Supervisory team: David Pinfield, Hugh Jones, Bartek Gauza
Proper motion is the angular velocity at which astronomical objects move across the sky, and can be used to select local or fast-moving objects of interest. However, such objects can also have extreme colours and be much fainter in one wave-band compared to another. So in the fainter wave-band an object may only be detectable in very deep "image stacks" (constructed by adding together many individual images observed over several years). In such “image stacks” high proper motion objects may appear as extended sources at offset positions (due to their movement between individual images in the stack), and a very high proper motion object may even manifest as an apparent "trail" of objects in an image stack.

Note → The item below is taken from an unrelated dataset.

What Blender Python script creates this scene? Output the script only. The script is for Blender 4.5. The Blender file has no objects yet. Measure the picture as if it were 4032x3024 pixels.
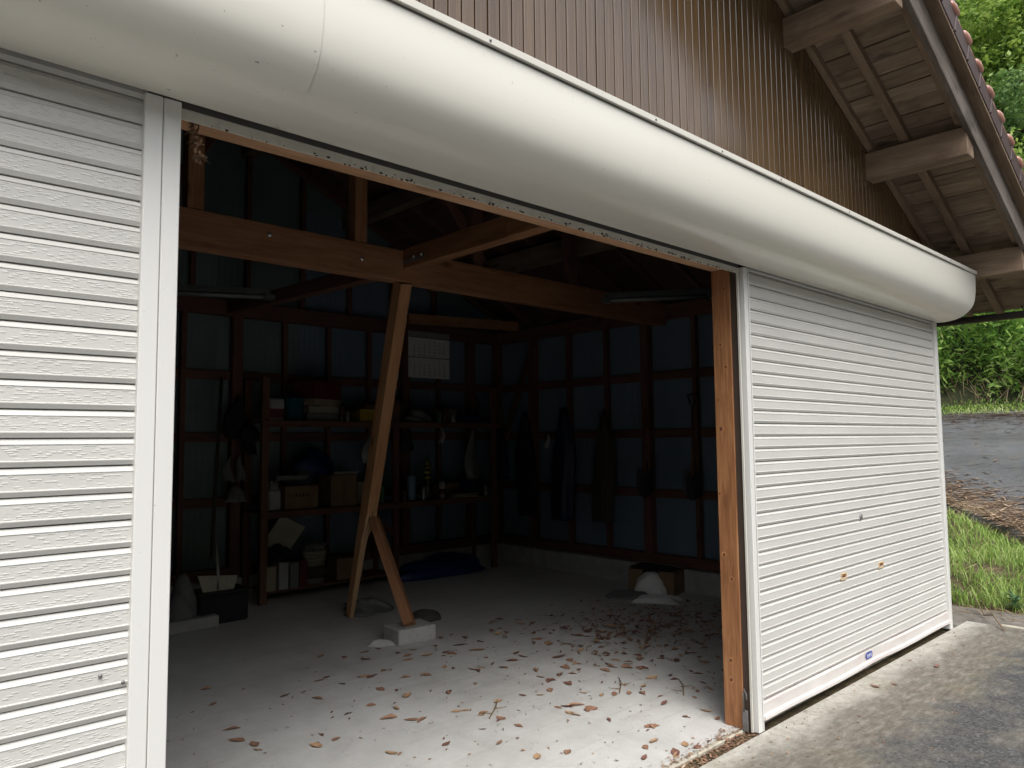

In this project you will combine deep optical and near infrared/infrared survey data from ground/space-based surveys to search for high proper motion brown dwarfs. Brown dwarfs have extreme colours (e.g optical-NIR or NIR-IR) and can have high proper motion if they are nearby or are members of the thick-disk/halo kinematic populations. You will develop a method to search for brown dwarfs that are point-like objects in one survey but are extended (or forming a trail) in deep-stack survey/s. And you will then explore the nature of these objects using colour/magnitude and proper motions to assess spectra type, distance and age (from e.g. kinematic group membership, companionship, and moving group membership).